A consequence of the Snake lemma

Question

This question is from Aluffi's book. I'm still trying my best to understand, "Snake's lemma" and consequences of that. I would be much appreciated for any suggestions to solving this problem. Thank you.

Answer 1

The snake lemma tells you that if you have a commutative diagram with exact rows $$ \require{AMScd} \begin{CD} 0@>>> M_2 @>\alpha>> M_1 @>\beta>> M_0 @>>>0\\ @. @VVg_2V @VVg_1V @VVg_0V\\ 0@>>> N_2 @>\alpha'>> N_1 @>\beta'>> N_0 @>>>0 \end{CD} $$ then there is an induced exact sequence $$ 0\to\ker g_2\to \ker g_1\to \ker g_0\to\operatorname{coker}g_2\to\operatorname{coker}g_1\to\operatorname{coker}g_0\to 0. $$ If you know that each sequence $0\to L_i\xrightarrow{g_i} M_i\xrightarrow{f_i} N_i\to 0$ is exact, then you know that $g_i : L_i\to M_i$ maps $L_i$ isomorphically to $\ker f_i$, and that $\operatorname{coker}f_i\cong 0$. So, thinking of $L_i$ as $\ker f_i$, and applying the snake lemma to the rightmost two rows of the diagram (as in my diagram above), you have an exact sequence $$ 0\to L_2\to L_1\to L_0\to 0\to 0\to 0\to 0, $$ so the left column is exact, as long as the maps agree with the maps induced by the snake lemma.
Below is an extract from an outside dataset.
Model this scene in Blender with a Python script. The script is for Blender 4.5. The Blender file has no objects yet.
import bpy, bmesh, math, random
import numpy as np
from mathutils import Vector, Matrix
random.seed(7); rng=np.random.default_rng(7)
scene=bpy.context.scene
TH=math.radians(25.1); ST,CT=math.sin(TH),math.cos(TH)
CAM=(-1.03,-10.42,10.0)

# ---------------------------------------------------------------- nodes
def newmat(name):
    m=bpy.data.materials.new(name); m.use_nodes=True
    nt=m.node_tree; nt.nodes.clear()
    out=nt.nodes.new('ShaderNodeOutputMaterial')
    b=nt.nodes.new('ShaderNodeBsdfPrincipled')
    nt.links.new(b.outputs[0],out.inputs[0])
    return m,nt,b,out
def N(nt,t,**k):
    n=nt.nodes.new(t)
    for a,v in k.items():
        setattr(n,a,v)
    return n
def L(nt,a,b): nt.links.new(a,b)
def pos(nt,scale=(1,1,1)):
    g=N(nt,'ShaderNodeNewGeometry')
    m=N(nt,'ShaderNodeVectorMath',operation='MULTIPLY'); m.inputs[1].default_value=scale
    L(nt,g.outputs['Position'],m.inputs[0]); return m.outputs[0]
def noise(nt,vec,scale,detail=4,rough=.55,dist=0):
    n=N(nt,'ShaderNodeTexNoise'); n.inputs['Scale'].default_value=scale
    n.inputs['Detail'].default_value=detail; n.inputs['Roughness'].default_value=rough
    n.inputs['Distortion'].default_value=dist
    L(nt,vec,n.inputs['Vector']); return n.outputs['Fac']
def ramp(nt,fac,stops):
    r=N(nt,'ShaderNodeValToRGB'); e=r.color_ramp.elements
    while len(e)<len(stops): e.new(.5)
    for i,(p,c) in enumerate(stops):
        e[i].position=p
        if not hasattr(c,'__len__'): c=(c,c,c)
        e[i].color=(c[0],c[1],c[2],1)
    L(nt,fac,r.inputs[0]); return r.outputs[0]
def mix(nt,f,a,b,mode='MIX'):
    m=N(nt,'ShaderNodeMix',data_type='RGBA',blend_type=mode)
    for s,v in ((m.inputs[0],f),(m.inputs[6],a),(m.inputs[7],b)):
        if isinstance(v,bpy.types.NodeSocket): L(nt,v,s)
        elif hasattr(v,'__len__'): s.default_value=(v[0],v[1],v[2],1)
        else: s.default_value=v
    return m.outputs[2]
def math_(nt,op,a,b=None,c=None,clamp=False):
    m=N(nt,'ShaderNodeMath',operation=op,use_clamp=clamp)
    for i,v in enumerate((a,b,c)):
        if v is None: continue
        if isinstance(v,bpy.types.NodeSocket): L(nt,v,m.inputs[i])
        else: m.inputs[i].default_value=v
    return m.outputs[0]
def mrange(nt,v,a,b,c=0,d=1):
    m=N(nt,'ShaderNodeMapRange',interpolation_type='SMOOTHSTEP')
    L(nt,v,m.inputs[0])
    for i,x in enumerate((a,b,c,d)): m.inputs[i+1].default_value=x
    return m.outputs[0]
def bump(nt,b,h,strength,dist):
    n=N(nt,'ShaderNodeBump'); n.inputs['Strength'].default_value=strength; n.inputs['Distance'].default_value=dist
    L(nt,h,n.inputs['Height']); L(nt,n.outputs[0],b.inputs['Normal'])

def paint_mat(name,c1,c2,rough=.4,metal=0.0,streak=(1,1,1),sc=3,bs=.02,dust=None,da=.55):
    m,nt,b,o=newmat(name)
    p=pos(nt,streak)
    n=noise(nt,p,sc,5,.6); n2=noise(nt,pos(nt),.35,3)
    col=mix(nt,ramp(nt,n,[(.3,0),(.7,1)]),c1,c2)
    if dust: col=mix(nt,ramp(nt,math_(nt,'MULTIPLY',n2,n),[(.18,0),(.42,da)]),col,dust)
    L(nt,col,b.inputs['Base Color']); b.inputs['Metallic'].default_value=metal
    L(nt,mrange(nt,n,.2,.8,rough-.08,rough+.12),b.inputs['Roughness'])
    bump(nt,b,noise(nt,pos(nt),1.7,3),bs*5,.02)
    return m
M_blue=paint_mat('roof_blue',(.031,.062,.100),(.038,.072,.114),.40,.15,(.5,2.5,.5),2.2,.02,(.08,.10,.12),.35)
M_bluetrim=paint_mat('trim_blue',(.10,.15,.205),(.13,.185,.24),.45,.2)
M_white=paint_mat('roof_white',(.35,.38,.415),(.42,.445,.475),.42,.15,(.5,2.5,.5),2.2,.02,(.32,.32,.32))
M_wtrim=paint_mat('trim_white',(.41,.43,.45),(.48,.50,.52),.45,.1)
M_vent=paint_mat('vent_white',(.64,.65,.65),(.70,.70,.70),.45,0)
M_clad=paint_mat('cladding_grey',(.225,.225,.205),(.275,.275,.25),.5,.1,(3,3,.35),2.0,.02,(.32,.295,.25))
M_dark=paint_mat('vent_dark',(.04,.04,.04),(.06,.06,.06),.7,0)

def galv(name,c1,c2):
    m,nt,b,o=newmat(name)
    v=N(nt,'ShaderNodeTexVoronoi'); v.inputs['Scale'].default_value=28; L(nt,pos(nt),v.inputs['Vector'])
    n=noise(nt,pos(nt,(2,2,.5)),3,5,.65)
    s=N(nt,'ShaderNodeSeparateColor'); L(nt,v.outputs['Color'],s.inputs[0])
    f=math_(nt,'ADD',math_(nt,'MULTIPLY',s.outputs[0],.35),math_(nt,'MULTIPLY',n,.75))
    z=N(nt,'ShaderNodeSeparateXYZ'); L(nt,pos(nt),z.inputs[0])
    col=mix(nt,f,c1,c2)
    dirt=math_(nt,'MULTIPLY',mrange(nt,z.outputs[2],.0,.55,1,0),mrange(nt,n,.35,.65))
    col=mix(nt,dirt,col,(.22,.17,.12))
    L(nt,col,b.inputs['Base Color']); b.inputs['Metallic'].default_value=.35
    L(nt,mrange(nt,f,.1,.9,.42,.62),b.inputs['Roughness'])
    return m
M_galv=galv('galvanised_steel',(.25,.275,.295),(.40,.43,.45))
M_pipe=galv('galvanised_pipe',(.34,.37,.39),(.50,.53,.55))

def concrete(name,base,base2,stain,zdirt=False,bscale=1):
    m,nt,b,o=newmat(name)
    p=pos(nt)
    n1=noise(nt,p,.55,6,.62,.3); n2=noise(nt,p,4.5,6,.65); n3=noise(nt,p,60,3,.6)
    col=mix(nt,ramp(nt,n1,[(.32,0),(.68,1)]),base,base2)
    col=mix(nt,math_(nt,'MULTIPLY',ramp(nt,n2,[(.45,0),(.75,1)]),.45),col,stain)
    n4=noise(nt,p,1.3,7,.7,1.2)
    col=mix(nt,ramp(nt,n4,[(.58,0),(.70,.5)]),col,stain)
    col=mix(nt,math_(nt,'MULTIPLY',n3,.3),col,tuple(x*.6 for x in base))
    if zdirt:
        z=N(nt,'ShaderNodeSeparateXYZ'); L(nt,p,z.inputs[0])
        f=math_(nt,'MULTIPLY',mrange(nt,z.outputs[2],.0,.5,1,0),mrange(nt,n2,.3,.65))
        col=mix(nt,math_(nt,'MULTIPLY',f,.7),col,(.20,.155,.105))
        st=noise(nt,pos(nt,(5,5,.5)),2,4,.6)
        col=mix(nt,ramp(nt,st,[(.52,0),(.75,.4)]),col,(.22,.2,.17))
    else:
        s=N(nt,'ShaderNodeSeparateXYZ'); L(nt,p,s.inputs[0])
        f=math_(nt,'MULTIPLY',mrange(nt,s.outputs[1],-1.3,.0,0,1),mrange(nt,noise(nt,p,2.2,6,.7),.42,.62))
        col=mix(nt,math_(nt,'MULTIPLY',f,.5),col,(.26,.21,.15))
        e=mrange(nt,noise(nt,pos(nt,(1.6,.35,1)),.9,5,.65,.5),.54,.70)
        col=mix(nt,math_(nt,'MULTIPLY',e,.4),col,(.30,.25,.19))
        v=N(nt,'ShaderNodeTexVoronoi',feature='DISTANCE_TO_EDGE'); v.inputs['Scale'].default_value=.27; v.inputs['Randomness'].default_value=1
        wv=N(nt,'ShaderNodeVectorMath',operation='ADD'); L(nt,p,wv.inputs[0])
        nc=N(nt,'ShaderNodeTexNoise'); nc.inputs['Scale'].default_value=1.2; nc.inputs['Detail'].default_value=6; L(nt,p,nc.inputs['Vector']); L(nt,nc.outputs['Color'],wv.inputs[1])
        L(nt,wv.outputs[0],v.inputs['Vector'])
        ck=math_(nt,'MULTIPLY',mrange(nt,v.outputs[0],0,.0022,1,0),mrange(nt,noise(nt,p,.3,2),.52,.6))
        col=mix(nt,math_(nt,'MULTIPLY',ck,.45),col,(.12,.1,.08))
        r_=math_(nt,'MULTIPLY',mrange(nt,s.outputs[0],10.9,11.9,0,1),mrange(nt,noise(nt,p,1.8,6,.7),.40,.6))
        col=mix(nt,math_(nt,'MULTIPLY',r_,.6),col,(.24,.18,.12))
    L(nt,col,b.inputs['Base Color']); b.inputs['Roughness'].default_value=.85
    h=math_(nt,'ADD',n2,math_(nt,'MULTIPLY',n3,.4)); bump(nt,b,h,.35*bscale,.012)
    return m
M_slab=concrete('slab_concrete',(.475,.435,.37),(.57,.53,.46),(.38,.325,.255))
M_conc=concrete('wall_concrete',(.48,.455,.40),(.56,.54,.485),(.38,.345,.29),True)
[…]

However, this will be forced: the maps occuring in the snake lemma come from the universal properties of kernels and cokernels, which force the maps to be unique. For example: you have a map $L_1\to M_1\to M_0\to N_0$, which agrees with the map $L_1\to M_1\to N_1\to N_0$, which is $0$ by exactness of $L_1\to M_1\to N_1$. This means that there is a unique map $\ell : L_1\to\ker(g_0) = L_0$ making the diagram $$ \begin{CD} L_1 @>\ell>> L_0 @>>> 0\\ @VVf_1V @VVf_0V @VVV\\ M_1 @>\beta>> M_0 @>g_0>> N_0 \end{CD} $$ commute. Because your original map also made the diagram commute, uniqueness forces the two to agree. Similar arguments show the other maps must also be the same maps as in the snake lemma, and a dual argument with cokernels shows the result when the two leftmost columns are exact rather than the rightmost two.